X. Liability for defects
Acceptance of the goods is subject to inspection for completeness, correctness and compliance with the warranted characteristics and freedom from defects. Defects, regardless of the time of detection, will be complained about by KuG promptly after detection, whereby the supplier for his part waives the objection of a delayed notice of defects. The supplier is liable according to the legal regulations. KuG then has the right to choose between immediate rectification of defects or subsequent delivery of the defective goods by the supplier, or withdrawal from the contract and the assertion of claims for damages. Payments made by KuG to the suppliers shall under no circumstances imply acceptance or acknowledgement of defects. When third parties assert claims for material and legal defects with respect to the supplier's deliveries, the supplier must fully indemnify KuG from such claims. In the case of hidden defects, the supplier is obligated to reimburse the useless expenditure or material costs. The costs and risk of the return shipment shall be borne by the supplier. Culpable breaches of duty on the part of the supplier beyond this entitle KuG to assert consequential damages resulting from defects (i.e. damages that KuG suffers to other legal assets due to the defective delivery). The supplier undertakes to maintain a product liability insurance with a coverage of at least EUR 3,000,000.00 per personal injury/property damage - lump sum - for the entire duration of the contractual relationship.
XI property rights
The supplier shall be liable for claims which arise from the use of the delivered goods due to the infringement of industrial property rights and applications for industrial property rights, whereby the industrial property right is either published in the supplier's home country or by the European Patent Office, Great Britain or the USA. In addition, KuG and KuG's end customers are released from all claims arising from the use of such property rights.
XII. Force majeure
Force majeure, labour disputes or unrest, official measures and other unforeseeable and uncontrollable serious events release KuG for the duration of the disruptive event in full from the obligation to perform, whereby this also applies if KuG is already in default.
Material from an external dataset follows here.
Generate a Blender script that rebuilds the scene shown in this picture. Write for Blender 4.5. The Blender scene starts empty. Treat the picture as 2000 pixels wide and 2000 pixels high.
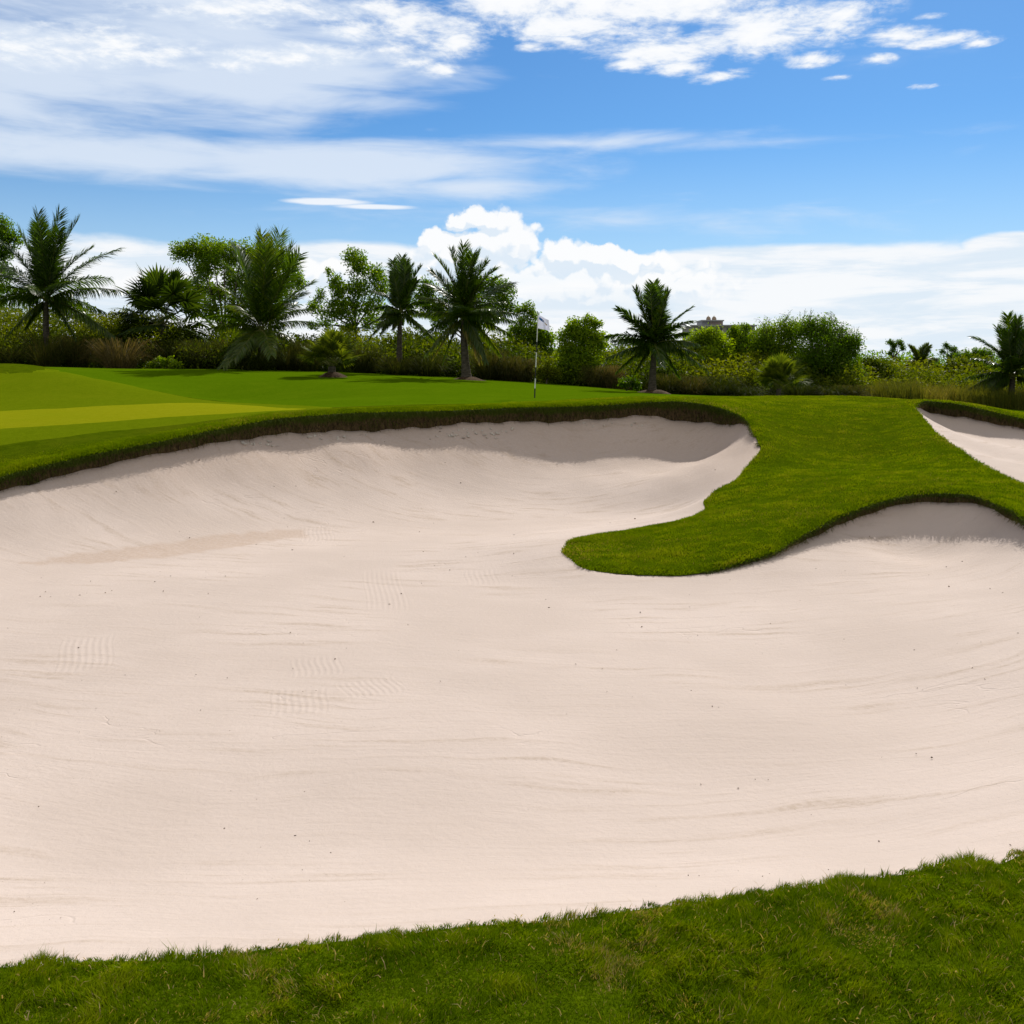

In such a case KuG is obligated to inform the supplier about the disturbing event.
XIII Final provisions
For all disputes in connection with the delivery of goods by suppliers, the registered office of KuG shall be the competent place of jurisdiction. KuG is, however, regardless of this, also entitled to assert its claims at the registered office of the supplier. Unless otherwise agreed in writing, the place of business of KuG is also the place of performance. In case of legal invalidity of individual provisions of these GPC, the validity of the remaining parts of the GPC shall not be affected. Such an invalid provision shall be replaced by a provision that comes closest to the intended economic purpose of KuG, as well as a possible loophole within the GPC of KuG. All trade terms are subject to the DDP. At the beginning of each cooperation with a supplier, KuG will hand over its AEB to the supplier once in written form, which can otherwise be viewed at any time on the KuG website (www.kug-ems.de).